Quand je suis arrivé en 2007, la politique, on n'en parlait pas trop. En parler, c'était risquer de diviser à cause d'un débat, d'ennuyer ceux qui n'en ont rien à foutre et c'était surtout vu comme le meilleur moyen de casser l'ambiance. Mais avec tout ce qu'on a vécu par ici depuis 2011-2012, la société s'est réveillée, et parle. Le 15-M a d'ailleurs été décisif en ce qu'il a commencé à dire tout ce que les gens "supportaient" sans rien dire. Socialement, c'était encore impensable en 2007 de tenir des assemblées dans la rue pour débattre des problèmes de société et voter pour trouver des solutions. Ce qui a eu lieu en 2011. Même les médias s'y mettent et ces temps-ci, El País et El Mundo apportent chaque jour leur lot de révélations sur le scandale qui secoue le PP, et met à jour une pratique que les conventions sociales avaient préféré garder sous silence.

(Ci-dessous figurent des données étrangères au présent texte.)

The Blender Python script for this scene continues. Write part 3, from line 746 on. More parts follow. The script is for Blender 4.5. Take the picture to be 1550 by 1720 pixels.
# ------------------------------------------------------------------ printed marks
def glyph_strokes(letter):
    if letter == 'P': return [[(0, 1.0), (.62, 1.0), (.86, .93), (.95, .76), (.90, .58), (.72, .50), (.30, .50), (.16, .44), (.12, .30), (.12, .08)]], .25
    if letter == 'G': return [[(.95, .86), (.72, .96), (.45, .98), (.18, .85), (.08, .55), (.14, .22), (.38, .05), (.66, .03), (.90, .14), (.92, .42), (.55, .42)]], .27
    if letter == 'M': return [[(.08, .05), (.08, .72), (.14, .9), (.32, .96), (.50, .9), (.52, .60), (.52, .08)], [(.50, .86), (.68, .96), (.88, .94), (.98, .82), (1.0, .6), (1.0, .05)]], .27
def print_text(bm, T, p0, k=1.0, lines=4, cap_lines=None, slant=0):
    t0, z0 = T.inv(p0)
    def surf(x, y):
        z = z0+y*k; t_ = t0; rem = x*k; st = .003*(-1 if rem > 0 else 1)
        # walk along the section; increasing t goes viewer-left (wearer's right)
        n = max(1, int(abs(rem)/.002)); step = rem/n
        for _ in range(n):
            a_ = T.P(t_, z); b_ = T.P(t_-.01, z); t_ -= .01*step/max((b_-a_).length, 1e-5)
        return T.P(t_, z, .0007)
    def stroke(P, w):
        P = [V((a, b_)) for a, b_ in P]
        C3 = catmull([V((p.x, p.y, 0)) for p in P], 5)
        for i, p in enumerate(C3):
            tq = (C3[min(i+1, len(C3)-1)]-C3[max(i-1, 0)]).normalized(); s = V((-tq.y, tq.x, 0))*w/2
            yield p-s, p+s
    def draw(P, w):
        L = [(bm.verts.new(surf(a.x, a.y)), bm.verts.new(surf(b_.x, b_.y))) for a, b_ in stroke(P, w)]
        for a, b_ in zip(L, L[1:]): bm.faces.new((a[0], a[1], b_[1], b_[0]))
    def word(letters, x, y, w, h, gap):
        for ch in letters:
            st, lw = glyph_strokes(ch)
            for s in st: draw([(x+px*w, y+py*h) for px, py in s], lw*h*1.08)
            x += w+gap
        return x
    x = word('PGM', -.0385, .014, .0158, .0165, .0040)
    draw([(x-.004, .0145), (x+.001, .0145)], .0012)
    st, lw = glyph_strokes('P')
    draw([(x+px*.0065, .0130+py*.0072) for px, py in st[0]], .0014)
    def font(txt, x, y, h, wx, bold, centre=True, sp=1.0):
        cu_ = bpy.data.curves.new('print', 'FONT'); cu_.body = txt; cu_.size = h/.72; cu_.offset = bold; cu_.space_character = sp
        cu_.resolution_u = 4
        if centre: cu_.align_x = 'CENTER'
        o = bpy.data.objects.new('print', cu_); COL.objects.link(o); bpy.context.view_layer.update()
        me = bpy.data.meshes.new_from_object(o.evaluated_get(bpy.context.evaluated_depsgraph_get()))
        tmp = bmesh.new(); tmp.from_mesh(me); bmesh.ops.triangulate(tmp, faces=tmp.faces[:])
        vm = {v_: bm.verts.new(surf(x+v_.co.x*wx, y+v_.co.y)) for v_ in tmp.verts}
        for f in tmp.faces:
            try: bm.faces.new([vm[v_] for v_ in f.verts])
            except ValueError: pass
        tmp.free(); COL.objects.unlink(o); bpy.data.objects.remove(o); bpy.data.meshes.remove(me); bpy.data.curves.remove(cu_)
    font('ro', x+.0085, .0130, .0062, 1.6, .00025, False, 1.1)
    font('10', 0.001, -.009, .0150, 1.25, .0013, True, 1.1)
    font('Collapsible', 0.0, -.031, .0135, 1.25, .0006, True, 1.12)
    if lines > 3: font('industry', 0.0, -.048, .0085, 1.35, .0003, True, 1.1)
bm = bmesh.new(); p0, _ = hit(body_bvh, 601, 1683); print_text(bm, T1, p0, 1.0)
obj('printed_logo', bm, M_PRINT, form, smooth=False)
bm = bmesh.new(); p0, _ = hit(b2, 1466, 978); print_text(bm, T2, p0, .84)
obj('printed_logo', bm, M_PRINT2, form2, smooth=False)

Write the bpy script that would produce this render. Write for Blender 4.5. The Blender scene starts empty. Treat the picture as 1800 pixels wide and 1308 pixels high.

L'affaire Bárcenas, la révélation des sommes indûment perçues par Rajoy pendant plus d'une décennie, finalement, c'est un soulagement. Il semble que le fardeau moral qui dominait l'Espagne prospère s'est levé. Les affaires se multiplient et la justice trouve chaque jour de quoi enquêter. Le dernier sondage d'opinions montre d'ailleurs que les révélations ont leurs effets, et que la droite a perdu en un an les électeurs qu'elle avait réussi à réunir

La crise a cela de bien qu'elle régénère. Et si personne ne sait ce vers quoi l'on se dirige, on espère au moins une chose : que les vergonzosos sinvergüenzas ne fassent pas partie du paysage futur.